The short answer to the title question is that there’s money in it for you. Eventually.

I spend a non-trivial part of my time working on various things for Gamedev NL. A lot of the work is event planning, member outreach, and relationship building. I’ve particularly focused on trying to build relationships with the other artistic organizations in the province like NIFCO, SJIWFF, VANL-CARFAC, MusicNL, WANL, and Eastern Edge.

Maybe you didn’t notice the “other” in the above sentence, but it’s a key piece of the puzzle for me. Games are art. Games need artists, on multiple levels and in multiple senses.

Artists create the components of the experience, of course. What would a game like Horizon: Zero Dawn be without the incredible 3D models, textures, and lighting work done by its artists? What would the Homeworld games be without their signature epic soundtracks? What would the Uncharted series be without the excellent physical and voice performances that define its key characters?

They would be, at minimum, less than they are, to my mind. Games need artists who can make them more.

But there’s more to the story than the individual creations that live within a game.
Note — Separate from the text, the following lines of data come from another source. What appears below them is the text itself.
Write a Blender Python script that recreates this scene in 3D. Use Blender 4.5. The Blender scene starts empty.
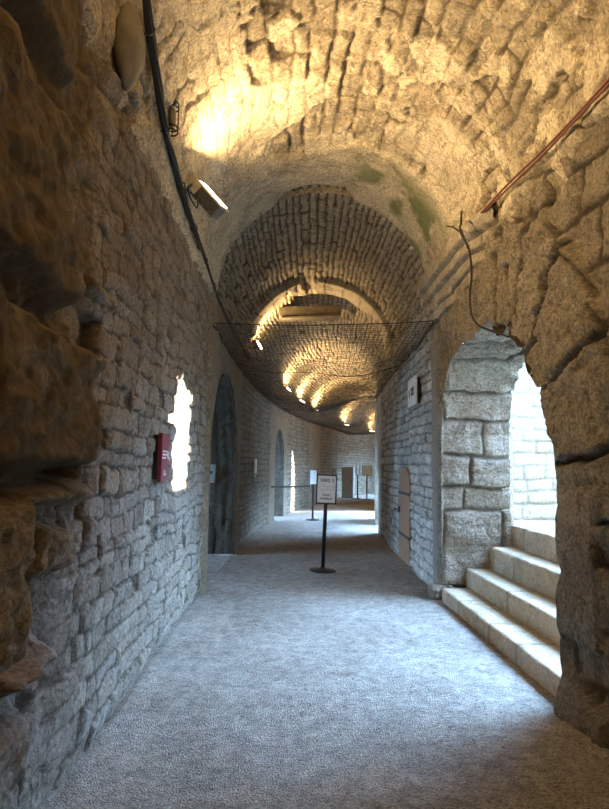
import bpy, math, random
import numpy as np
from mathutils import Vector, Matrix
random.seed(7)
PI = math.pi
scene = bpy.context.scene
COL = scene.collection

# ------------------------------------------------------------------ noise
def _hash(ix, iy, iz, seed):
    h = (ix * 374761393 + iy * 668265263 + iz * 2147483647 + seed * 974634777) & 0xFFFFFFFF
    h = ((h ^ (h >> 13)) * 1274126177) & 0xFFFFFFFF
    h = ((h ^ (h >> 15)) * 2246822519) & 0xFFFFFFFF
    return ((h ^ (h >> 16)) & 0xFFFFFF) / float(0xFFFFFF)

def vnoise(x, y, z=0.0, seed=0):
    x, y, z = np.broadcast_arrays(np.asarray(x, float), np.asarray(y, float), np.asarray(z, float))
    x0 = np.floor(x); y0 = np.floor(y); z0 = np.floor(z)
    fx = x - x0; fy = y - y0; fz = z - z0
    fx = fx*fx*(3-2*fx); fy = fy*fy*(3-2*fy); fz = fz*fz*(3-2*fz)
    ix = x0.astype(np.int64); iy = y0.astype(np.int64); iz = z0.astype(np.int64)
    r = 0
    for dx in (0, 1):
        for dy in (0, 1):
            for dz in (0, 1):
                w = (fx if dx else 1-fx) * (fy if dy else 1-fy) * (fz if dz else 1-fz)
                r = r + w * _hash(ix+dx, iy+dy, iz+dz, seed)
    return r

def fbm(x, y, s, octv=4, seed=0, z=0.0):
    a = 1.0; t = 0; n = 0
    for k in range(octv):
        t = t + a * (vnoise(x*s, y*s, z, seed + k*17) - .5); n += a
        s *= 2.03; a *= .52
    return t / n * 2

def sstep(a, b, x):
    t = np.clip((x - a) / (b - a), 0, 1)
    return t*t*(3-2*t)

# ------------------------------------------------------------------ masonry pattern
class Masonry:
    """courses of irregular blocks; u along the course, v across the courses"""
    def __init__(s, seed, u, v, rh, bw, warp=.02, rows=None):
        r = random.Random(seed)
        s.seed = seed; s.warp = warp
        s.vb = [v[0]]
        if rows:
            for h in rows: s.vb.append(s.vb[-1] + h)
        while s.vb[-1] < v[1]: s.vb.append(s.vb[-1] + r.uniform(*rh))
        s.vb = np.array(s.vb)
        s.j = []
        for k in range(len(s.vb) - 1):
            b = [u[0] - r.uniform(0, bw[1])]
            while b[-1] < u[1]: b.append(b[-1] + r.uniform(*bw))
            s.j.append(np.array(b))
    def eval(s, u, v):
        w = s.warp
        vv = v + w*fbm(u, v, 1.6, 3, s.seed+5) * 2 + w*.35*fbm(u, v, 9, 2, s.seed+6)
        uu = u + w*fbm(u, v, 2.6, 3, s.seed+9) * 2
        k = np.clip(np.searchsorted(s.vb, vv, 'right') - 1, 0, len(s.vb) - 2)
        dv = np.minimum(vv - s.vb[k], s.vb[k+1] - vv)
        du = np.zeros_like(vv); bi = np.zeros(vv.shape, np.int64); cu = np.zeros_like(vv)
        for r in np.unique(k):
            m = k == r; b = s.j[r]
            q = np.clip(np.searchsorted(b, uu[m], 'right') - 1, 0, len(b) - 2)
            du[m] = np.minimum(uu[m] - b[q], b[q+1] - uu[m]); bi[m] = q
            cu[m] = (uu[m] - b[q]) / (b[q+1] - b[q]) - .5
        cv = (vv - s.vb[k]) / (s.vb[k+1] - s.vb[k]) - .5
        d = np.minimum(du, dv)
        rr = .03
        corner = rr - np.hypot(np.clip(rr - du, 0, rr), np.clip(rr - dv, 0, rr))
        d = np.minimum(d, np.maximum(corner, 0))
        r1 = _hash(bi, k, 0*k, s.seed + 31); r2 = _hash(bi, k, 0*k, s.seed + 57)
        return d, r1, r2, cu, cv, _hash(bi, k, 0*k, s.seed + 77)

def stone_h(mas, u, v, jw=.010, bev=.02, jd=.03, amp=.025, rough=.012, miss=.0, pit=.0, missd=.07, tilt=.02):
    d, r1, r2, cu, cv, r3 = mas.eval(u, v)
    d = d + .006 * fbm(u, v, 22, 2, mas.seed + 3)
    prof = sstep(jw*.5, jw*.5 + bev, d)
    h = -jd*(1 - prof) + prof*(amp*(r1 - .5)*2 + tilt*((r2-.5)*cu + (r3-.5)*cv)*2)
    h = h + rough*fbm(u, v, 7, 5, mas.seed + 90)
    if miss > 0: h = np.where(r2 < miss, h - missd*prof, h)
    if pit > 0: h = h - pit*sstep(.55, .9, vnoise(u*26, v*26, 0, mas.seed+44) )
    return h, r3, 1 - sstep(jw*.4, jw*.5 + bev*.55, d)

# ------------------------------------------------------------------ materials
def nt(name):
    m = bpy.data.materials.new(name); m.use_nodes = True
    t = m.node_tree; b = t.nodes['Principled BSDF']
    return m, t, b

def node(t, kind, **kw):
    n = t.nodes.new(kind)
    for k, v in kw.items():
        if k.startswith('in_'): n.inputs[k[3:].replace('_', ' ')].default_value = v
        else: setattr(n, k, v)
    return n

def ramp(t, src, stops):
    r = t.nodes.new('ShaderNodeValToRGB'); e = r.color_ramp.elements
    while len(e) < len(stops): e.new(.5)
    for q, (p, c) in zip(e, stops): q.position = p; q.color = (*c, 1) if len(c) == 3 else c
    t.links.new(src, r.inputs[0]); return r.outputs[0]

def mixc(t, fac, a, b, mode='MIX'):
    n = t.nodes.new('ShaderNodeMix'); n.data_type = 'RGBA'; n.blend_type = mode
    for sock, val in ((n.inputs[0], fac), (n.inputs[6], a), (n.inputs[7], b)):
        if isinstance(val, bpy.types.NodeSocket): t.links.new(val, sock)
        elif isinstance(val, (int, float)): sock.default_value = val
        else: sock.default_value = (*val, 1)
    return n.outputs[2]

def tex(t, vec, scale, detail=4, rough=.6, dist=0.0):
    n = node(t, 'ShaderNodeTexNoise'); n.inputs['Scale'].default_value = scale
    n.inputs['Detail'].default_value = detail; n.inputs['Roughness'].default_value = rough
    n.inputs['Distortion'].default_value = dist
    t.links.new(vec, n.inputs['Vector']); return n.outputs['Fac']

def stone_mat(name, cols, joint, stain, stain2, bump=.5, fine=1.0, extra=None, contrast=1.0):
    """cols: ramp over the per-stone tone; joint: mortar colour; stain/stain2: large discolorations"""
    m, t, b = nt(name)
    co = node(t, 'ShaderNodeTexCoord').outputs['Object']
    at = node(t, 'ShaderNodeAttribute', attribute_name='tone').outputs['Fac']
    aj = node(t, 'ShaderNodeAttribute', attribute_name='joint').outputs['Fac']
    ax = node(t, 'ShaderNodeAttribute', attribute_name='extra').outputs['Fac']
    n = len(cols)
    c = ramp(t, at, [(i/(n-1), q) for i, q in enumerate(cols)])
    big = tex(t, co, 1.3, 5, .62, .6)
    c = mixc(t, ramp(t, big, [(.42, (0, 0, 0)), (.66, (.85, .85, .85))]), c, stain)
    mid = tex(t, co, 5.5, 6, .68, .9)
    c = mixc(t, ramp(t, mid, [(.50, (0, 0, 0)), (.68, (.8, .8, .8))]), c, stain2)
    fn = tex(t, co, 45*fine, 6, .7)
    lo = 1 - .62*contrast; hi = 1 + .45*contrast
    c = mixc(t, 1.0, c, ramp(t, fn, [(.3, (lo, lo, lo)), (.7, (hi, hi, hi))]), 'MULTIPLY')
    ck = ramp(t, tex(t, co, 2.4, 7, .6, 1.2), [(.485, (0, 0, 0)), (.5, (.75, .75, .75)), (.515, (0, 0, 0))])
    ck2 = ramp(t, tex(t, co, 16*fine, 7, .75, .6), [(.30, (.7, .7, .7)), (.42, (0, 0, 0))])
    c = mixc(t, ck2, c, joint); c = mixc(t, ck, c, joint)
    c = mixc(t, aj, c, joint)
    if extra: c = mixc(t, ax, c, extra)
    t.links.new(c, b.inputs['Base Color'])
    b.inputs['Roughness'].default_value = .9
    b.inputs['Specular IOR Level'].default_value = .2
    v = node(t, 'ShaderNodeTexVoronoi'); v.inputs['Scale'].default_value = 30*fine
    t.links.new(co, v.inputs['Vector'])
    s = node(t, 'ShaderNodeMath', operation='MULTIPLY_ADD')
    v2 = node(t, 'ShaderNodeMath', operation='MULTIPLY'); t.links.new(v.outputs['Distance'], v2.inputs[0]); v2.inputs[1].default_value = .35
    t.links.new(tex(t, co, 11*fine, 10, .74, .5), s.inputs[0]); s.inputs[1].default_value = 2.6
    t.links.new(v2.outputs[0], s.inputs[2])
    bp = node(t, 'ShaderNodeBump'); bp.inputs['Strength'].default_value = bump; bp.inputs['Distance'].default_value = .02
    t.links.new(s.outputs[0], bp.inputs['Height']); t.links.new(bp.outputs[0], b.inputs['Normal'])
    return m

def flat_mat(name, col, rough=.5, metal=0.0, noise=.15, scale=30, emit=None, estr=0, bump=0):
    m, t, b = nt(name)
    co = node(t, 'ShaderNodeTexCoord').outputs['Object']
    f = tex(t, co, scale, 4, .6)
    c = mixc(t, 1.0, col, ramp(t, f, [(.3, (1-noise,)*3), (.7, (1+noise,)*3)]), 'MULTIPLY')
    t.links.new(c, b.inputs['Base Color'])
    b.inputs['Roughness'].default_value = rough; b.inputs['Metallic'].default_value = metal
    if emit: b.inputs['Emission Color'].default_value = (*emit, 1); b.inputs['Emission Strength'].default_value = estr
    if bump:
        bp = node(t, 'ShaderNodeBump'); bp.inputs['Strength'].default_value = bump; bp.inputs['Distance'].default_value = .01
        t.links.new(f, bp.inputs['Height']); t.links.new(bp.outputs[0], b.inputs['Normal'])
    return m

M = {}
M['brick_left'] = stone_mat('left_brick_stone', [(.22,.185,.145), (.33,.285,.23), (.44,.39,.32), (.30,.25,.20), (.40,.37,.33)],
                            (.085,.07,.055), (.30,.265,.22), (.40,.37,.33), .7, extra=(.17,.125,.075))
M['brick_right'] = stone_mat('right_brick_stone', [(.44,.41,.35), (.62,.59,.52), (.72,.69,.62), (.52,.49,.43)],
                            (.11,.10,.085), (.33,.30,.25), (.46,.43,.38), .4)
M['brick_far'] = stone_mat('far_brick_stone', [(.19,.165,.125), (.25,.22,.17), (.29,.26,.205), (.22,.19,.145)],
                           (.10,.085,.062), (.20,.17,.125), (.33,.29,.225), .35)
M['vault'] = stone_mat('vault_plaster_stone', [(.30,.25,.18), (.40,.34,.25), (.34,.28,.20), (.46,.39,.28), (.36,.31,.23), (.74,.65,.48)],
                       (.09,.07,.048), (.33,.28,.205), (.74,.64,.46), .6, extra=(.11,.14,.055))
M['vault_brick'] = stone_mat('vault_brick_stone', [(.30,.25,.18), (.42,.35,.25), (.50,.42,.31), (.34,.28,.20)],
                             (.06,.048,.033), (.34,.28,.20), (.44,.37,.27), .4, extra=(.50,.42,.30))
M['pier'] = stone_mat('rough_pier_limestone', [(.25,.215,.165), (.34,.295,.23), (.29,.25,.19), (.38,.335,.265)],
                      (.07,.055,.04), (.24,.205,.155), (.42,.37,.29), 1.0, extra=(.30,.28,.25))
M['jamb'] = stone_mat('jamb_ashlar_limestone', [(.33,.28,.22), (.40,.345,.28), (.36,.31,.25), (.44,.39,.33)],
                      (.12,.10,.075), (.27,.225,.175), (.50,.46,.41), .9)
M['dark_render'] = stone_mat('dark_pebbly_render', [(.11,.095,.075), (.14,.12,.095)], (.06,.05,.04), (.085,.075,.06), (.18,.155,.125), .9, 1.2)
M['white_wall'] = stone_mat('pale_courtyard_stone', [(.62,.56,.47), (.74,.69,.60), (.68,.60,.48), (.78,.74,.67)],
                            (.36,.31,.25), (.66,.60,.51), (.78,.75,.70), .35)
M['plaster'] = stone_mat('old_plaster', [(.26,.215,.155), (.26,.215,.155)], (.14,.115,.085), (.19,.155,.11), (.33,.28,.205), .25, .6, contrast=.6)
M['step'] = stone_mat('step_limestone', [(.46,.39,.29), (.54,.465,.36), (.50,.425,.32)], (.2,.165,.12), (.40,.335,.24), (.58,.52,.42), .15, 1.2, contrast=.5)
M['cornice'] = stone_mat('cornice_stone', [(.38,.33,.26), (.38,.33,.26)], (.15,.12,.09), (.24,.21,.16), (.56,.51,.42), .5, .7, contrast=.6)

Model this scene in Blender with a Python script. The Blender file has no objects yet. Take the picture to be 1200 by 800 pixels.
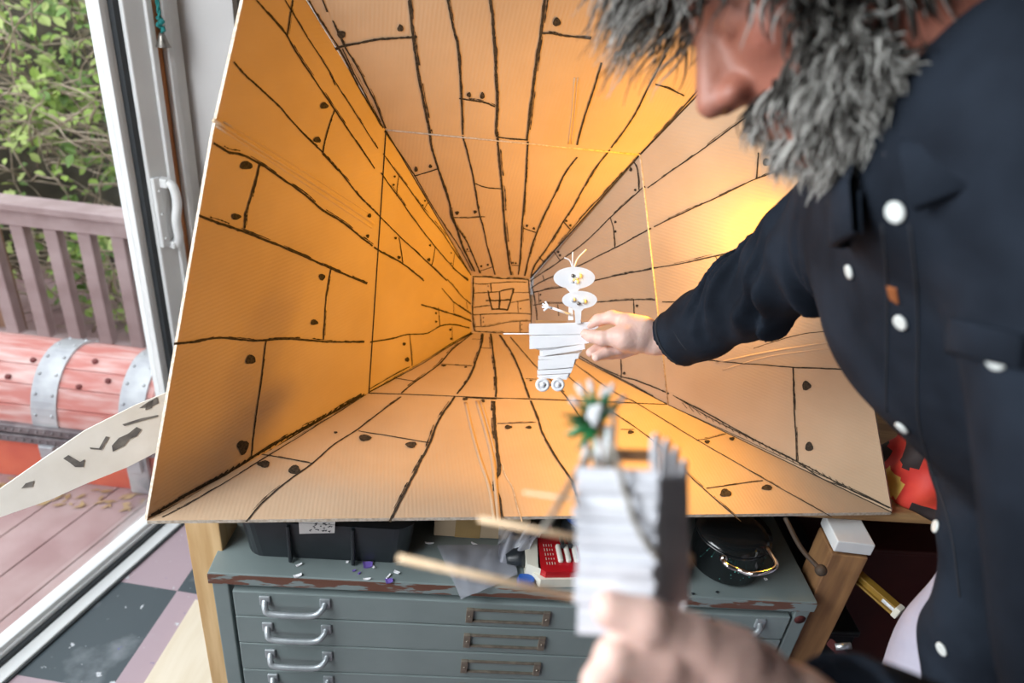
import bpy, bmesh, math, random
import numpy as np
from mathutils import Vector, Matrix
from mathutils.bvhtree import BVHTree
random.seed(7); rng = np.random.default_rng(7)
scene = bpy.context.scene
COL = scene.collection
# ------------------------------------------------------------------ camera frame
F_PX = 800.0
VP = (430.0, 1850.0)          # where the verticals of the room meet
H = 1.6                       # eye height
def _cam():
    d = np.array([VP[0]-600, VP[1]-400, F_PX]); d /= np.linalg.norm(d)
    up = -d
    fz = np.array([0, 0, 1.]); fwd = fz - up*(fz@up); fwd /= np.linalg.norm(fwd)
    right = np.cross(fwd, up)
    if right[0] < 0: right = -right
    return np.array([right, fwd, up])
CM = _cam()
EYE = np.array([0, 0, H])
CR, CU, CF = CM[:, 0], -CM[:, 1], CM[:, 2]      # camera right / up / forward in the world
def ray(px, py): return CM @ np.array([(px-600)/F_PX, (py-400)/F_PX, 1.0])
def at(px, py, d): return EYE + ray(px, py)*d
def onz(px, py, z):
    r = ray(px, py); return EYE + r*((z-H)/r[2])
def onp(px, py, P):
    p, n = P; r = ray(px, py); return EYE + r*(((p-EYE)@n)/(r@n))
def unit(v):
    v = np.asarray(v, float); return v/np.linalg.norm(v)
def V(*a): return np.array(a, float)

# ------------------------------------------------------------------ materials
def new_mat(name, base=(.5,.5,.5), rough=.6, metal=0., spec=.5, base2=None, nscale=20., ndet=4., bump=0., bscale=None, stretch=None, contrast=(.35,.65), coord='Object'):
    m = bpy.data.materials.new(name); m.use_nodes = True
    nt = m.node_tree; b = nt.nodes['Principled BSDF']
    b.inputs['Base Color'].default_value = (*base, 1); b.inputs['Roughness'].default_value = rough
    b.inputs['Metallic'].default_value = metal; b.inputs['Specular IOR Level'].default_value = spec
    tc = nt.nodes.new('ShaderNodeTexCoord'); mp = nt.nodes.new('ShaderNodeMapping')
    nt.links.new(tc.outputs[coord], mp.inputs['Vector'])
    if stretch: mp.inputs['Scale'].default_value = stretch
    if base2 is None: base2 = tuple(c*.86 for c in base)
    n = nt.nodes.new('ShaderNodeTexNoise'); n.inputs['Scale'].default_value = nscale; n.inputs['Detail'].default_value = ndet
    nt.links.new(mp.outputs[0], n.inputs['Vector'])
    r = nt.nodes.new('ShaderNodeValToRGB')
    r.color_ramp.elements[0].position = contrast[0]; r.color_ramp.elements[1].position = contrast[1]
    r.color_ramp.elements[0].color = (*base, 1); r.color_ramp.elements[1].color = (*base2, 1)
    nt.links.new(n.outputs['Fac'], r.inputs[0]); nt.links.new(r.outputs[0], b.inputs['Base Color'])
    if bump:
        n2 = nt.nodes.new('ShaderNodeTexNoise'); n2.inputs['Scale'].default_value = bscale or nscale*2; n2.inputs['Detail'].default_value = 4
        nt.links.new(mp.outputs[0], n2.inputs['Vector'])
        bp = nt.nodes.new('ShaderNodeBump'); bp.inputs['Strength'].default_value = bump; bp.inputs['Distance'].default_value = .004
        nt.links.new(n2.outputs['Fac'], bp.inputs['Height']); nt.links.new(bp.outputs[0], b.inputs['Normal'])
    return m
def wave_bump(m, scale, dist=.0006, strength=.5, axis='Y', coord='UV', tint=None):
    nt = m.node_tree; b = nt.nodes['Principled BSDF']
    tc = nt.nodes.new('ShaderNodeTexCoord'); w = nt.nodes.new('ShaderNodeTexWave')
    w.bands_direction = axis; w.inputs['Scale'].default_value = scale; w.inputs['Distortion'].default_value = .6; w.inputs['Detail'].default_value = 1.
    nt.links.new(tc.outputs[coord], w.inputs['Vector'])
    bp = nt.nodes.new('ShaderNodeBump'); bp.inputs['Strength'].default_value = strength; bp.inputs['Distance'].default_value = dist
    nt.links.new(w.outputs['Fac'], bp.inputs['Height']); nt.links.new(bp.outputs[0], b.inputs['Normal'])
    return m
M = {}
M['cardboard'] = wave_bump(new_mat('cardboard', (.52,.385,.265), .85, spec=.2, base2=(.455,.33,.22), nscale=5., ndet=8.), 50., .0008, .16)
M['card_edge'] = new_mat('cut_cardboard_edge', (.62,.55,.47), .9, spec=.2, base2=(.42,.34,.26), nscale=180.)
M['charcoal'] = new_mat('charcoal', (.022,.020,.018), .95, spec=.1, base2=(.07,.055,.04), nscale=300.)
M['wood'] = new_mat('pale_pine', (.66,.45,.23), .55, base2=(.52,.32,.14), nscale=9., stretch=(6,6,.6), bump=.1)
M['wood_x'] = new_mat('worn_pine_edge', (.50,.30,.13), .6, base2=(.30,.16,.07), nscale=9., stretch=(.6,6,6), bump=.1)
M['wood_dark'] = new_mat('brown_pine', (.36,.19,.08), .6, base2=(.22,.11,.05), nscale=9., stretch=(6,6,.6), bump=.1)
M['white_paint'] = new_mat('white_paint', (.75,.76,.76), .5, base2=(.66,.67,.68), nscale=12.)
M['upvc'] = new_mat('white_plastic', (.78,.79,.79), .35, base2=(.72,.73,.74), nscale=6.)
M['wall'] = new_mat('white_plaster', (.62,.61,.61), .8, base2=(.56,.55,.55), nscale=3., bump=.05)
M['wall_dim'] = new_mat('grey_brown_plaster', (.30,.285,.275), .9, nscale=3.)
M['wall_shade'] = new_mat('dark_plaster', (.09,.085,.08), .9, nscale=3.)
M['orange_wood'] = new_mat('orange_varnished_wood', (.55,.22,.07), .45, base2=(.36,.13,.04), nscale=14., stretch=(4,4,.5))
M['black_rubber'] = new_mat('black_rubber', (.03,.035,.04), .6)
M['grey_green'] = new_mat('grey_green_enamel', (.20,.245,.245), .42, base2=(.165,.205,.205), nscale=7., bump=.03)
M['steel'] = new_mat('brushed_steel', (.50,.52,.53), .35, metal=.9, base2=(.36,.38,.39), nscale=40.)
M['chrome'] = new_mat('chrome', (.8,.8,.8), .12, metal=1.)
M['grey_handle'] = new_mat('grey_cast_handle', (.40,.43,.45), .35, metal=.4, base2=(.28,.31,.33), nscale=30.)
M['brass_grey'] = new_mat('dull_bronze', (.28,.24,.19), .45, metal=.6, base2=(.18,.15,.12), nscale=60.)
M['black_plastic'] = new_mat('black_plastic', (.012,.016,.02), .38, base2=(.02,.026,.032), nscale=16., bump=.05)
M['black_enamel'] = new_mat('black_enamel', (.008,.010,.011), .14)
M['strip_card'] = new_mat('matt_white_strip', (.64,.65,.69), .8, base2=(.56,.57,.62), nscale=60.)
M['white_card'] = new_mat('white_card', (.84,.85,.88), .75, base2=(.78,.79,.83), nscale=30., bump=.04)
M['white_glue'] = new_mat('glossy_white', (.85,.85,.85), .3)
M['ivory'] = new_mat('ivory_plastic', (.72,.70,.60), .35)
M['key_white'] = new_mat('white_key_plastic', (.85,.84,.76), .25)
M['red_plastic'] = new_mat('red_plastic', (.50,.012,.018), .22)
M['blue_plastic'] = new_mat('blue_plastic', (.02,.10,.42), .4)
M['purple_paper'] = new_mat('purple_paper', (.16,.10,.42), .7)
M['stick'] = new_mat('pale_dowel', (.74,.55,.36), .6, base2=(.66,.46,.28), nscale=60., stretch=(1,1,1))
M['string'] = new_mat('grey_string', (.32,.29,.25), .9, base2=(.18,.16,.13), nscale=400., bump=.3)
M['leaf_plastic'] = new_mat('dark_green_leaf', (.015,.12,.04), .4, base2=(.02,.20,.06), nscale=40.)
M['fluff'] = new_mat('white_fluff', (.75,.76,.78), .95, base2=(.55,.57,.6), nscale=200., bump=.5)
M['bag_red'] = new_mat('orange_red_cloth', (.72,.07,.035), .6, base2=(.55,.03,.03), nscale=10.)
M['bag_yellow'] = new_mat('yellow_cloth', (.85,.55,.12), .6)
M['bag_black'] = new_mat('black_cloth', (.03,.02,.02), .7)
M['teal'] = new_mat('teal_cord', (.02,.26,.25), .8, base2=(.01,.16,.16), nscale=300., bump=.4)
M['bell'] = new_mat('grey_bell_metal', (.34,.32,.29), .35, metal=.8, base2=(.2,.18,.16), nscale=80.)
M['label_paper'] = new_mat('label_paper', (.72,.70,.68), .7)
M['ink'] = new_mat('ink', (.06,.06,.07), .8)
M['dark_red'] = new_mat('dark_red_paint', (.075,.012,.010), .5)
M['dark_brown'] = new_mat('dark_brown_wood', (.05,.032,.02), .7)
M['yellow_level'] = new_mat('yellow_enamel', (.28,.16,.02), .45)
M['tape'] = new_mat('brown_tape', (.42,.28,.12), .25)
M['deck'] = new_mat('mauve_deck_board', (.32,.19,.19), .7, base2=(.42,.29,.285), nscale=5., stretch=(1,1,1), bump=.15, bscale=60.)
M['rail_paint'] = new_mat('mauve_rail_paint', (.40,.30,.30), .65, base2=(.31,.22,.22), nscale=10., bump=.1)
M['rail_brown'] = new_mat('brown_post', (.30,.17,.11), .7, base2=(.2,.11,.07), nscale=8.)
M['chest_plank'] = new_mat('faded_red_planks', (.46,.15,.13), .55, base2=(.60,.40,.38), nscale=5., stretch=(1.2,7,7), bump=.2, contrast=(.4,.7))
M['chest_red'] = new_mat('orange_red_paint', (.62,.14,.08), .5, base2=(.5,.09,.06), nscale=6.)
M['strap'] = new_mat('grey_metal_strap', (.33,.33,.36), .4, metal=.35, base2=(.48,.48,.5), nscale=12.)
M['dark_iron'] = new_mat('dark_iron_trim', (.12,.10,.11), .5, metal=.4, base2=(.22,.19,.2), nscale=20.)
M['knot'] = new_mat('dark_red_knot', (.14,.02,.02), .6)
M['earth'] = new_mat('dark_earth', (.040,.034,.022), 1., base2=(.09,.075,.05), nscale=7., bump=.6, bscale=20.)
M['leaf_a'] = new_mat('fresh_green_leaf', (.24,.36,.06), .5, base2=(.34,.48,.10), nscale=9.)
M['leaf_b'] = new_mat('mid_green_leaf', (.10,.19,.035), .5, base2=(.17,.28,.06), nscale=9.)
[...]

Artists bring diverse and often novel perspectives to the craft of interactive media. Game Design itself is an art form, and like all art forms it needs cross-pollination with other forms and with other ideas in order to reach its full potential. A good game studio, like any good artistic organization, has far more ideas percolating than time to implement them. What emerges from this process, in the best cases, reflects the vision of many people pulling in one direction.

And in the worst cases, it leads to stories where people are hurt and excluded by the industry. There need to be more organizations that can show better ways to operate. This is a thing many artists are good at – showing empathy, working out conflict within the work itself, engaging with complexity rather than shying away or reducing it out of fear of appearing foolish or incompetent.

And there’s money in it. People say that you shouldn’t go into games for the money, but the intrinsic comparison there is to “safe” commercial development. Game development is a risky business in the same way all media production is risky, but the industry already makes a ton of money and it’s still growing.

That growth means game development both needs and feeds artistic ecosystems around the world. Building a thriving interactive media sector means there are even more places to ply your skills and build the things you want to build, and your presence is a net good for game developers. They want you to succeed, because they want to feast on your delicious creativity.

I mean be inspired by. Inspired by your delicious creativity. Yes.

My background is relatively eccentric; I have a lot of years as an actor alongside a lot of years as a programmer, with a lot of writing and a non-trivial amount of drawing thrown in to boot. Games, like films, make sense to me on a visceral level in communities rich in creative folks. It’s still a relatively young medium. I can’t wait to see where it goes. And I hope to see it grow here at home.